The heavens have long been a subject of human fascination and study.
The regular motion of the stars and planets were at once a symbol of the
divine order of the universe and a profound challenge for human
understanding. For the ancient Greeks the separation between the
terrestrial and celestial realms was absolute--the downward motion of
falling objects was thought of as a "natural tendency" towards the center
of the earth. The Greeks believed explaining motion on earth was a completely
different problem from explaining why the earth went around the sun.
It was Nicholas Copernicus who first proposed, in 1543, that the
earth moved around the sun. His book, De Revolutionibus Orbium
Caelestium (On the Revolution of the Celestial Orbs) created a
revolution in science that brought scientists such as Galileo into
conflict with the Catholic Church. Even Kepler
believed the heavens a mystical realm that obeyed a mathematical order unlike
anything on earth. His three laws of planetary motion were based on the
synthesis of a huge amount of observational data, compiled over many centuries.
However, although fundamentally correct, Kepler's Laws were purely
empirical; they facilitated prediction of planetary motion but did not explain
why the planets should move in the way they did.

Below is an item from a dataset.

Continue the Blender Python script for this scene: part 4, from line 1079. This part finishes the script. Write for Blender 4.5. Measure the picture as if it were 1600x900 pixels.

It was Sir Isaac Newton who not only provided
this explanation in his famous inverse square law of gravitation, but managed to
"synthesize" the explanation of motion on earth and motion in the heavens. This
had profound philosophical and scientific consequences. The unification into
what became the laws of gravitation became a
symbol of the predictive and quantitative power of science. The fact that a
single law could explain the motion of a cannonball and the motion of Mars
revolutionized our understanding of our place in the universe.
In the centuries after Newton, scientists and mathematicians created powerful
techniques and concepts for understanding
complex phenomena such as tides and perturbations. In 1915 Albert Einstein
published a new theory of gravitation (The General Theory of Relativity) that
conceived of gravitational effects as caused by curvature in a four-dimensional
space-time surface. Although Einstein's theory explains some observations that
Newton's cannot, the inverse square law has remained an important tool in modern
astrophysics and cosmology. Moreover, Newton's and Kepler's laws of gravitation
can explain almost all the phenomena of orbits
and terrestrial motion with which we will be concerned here.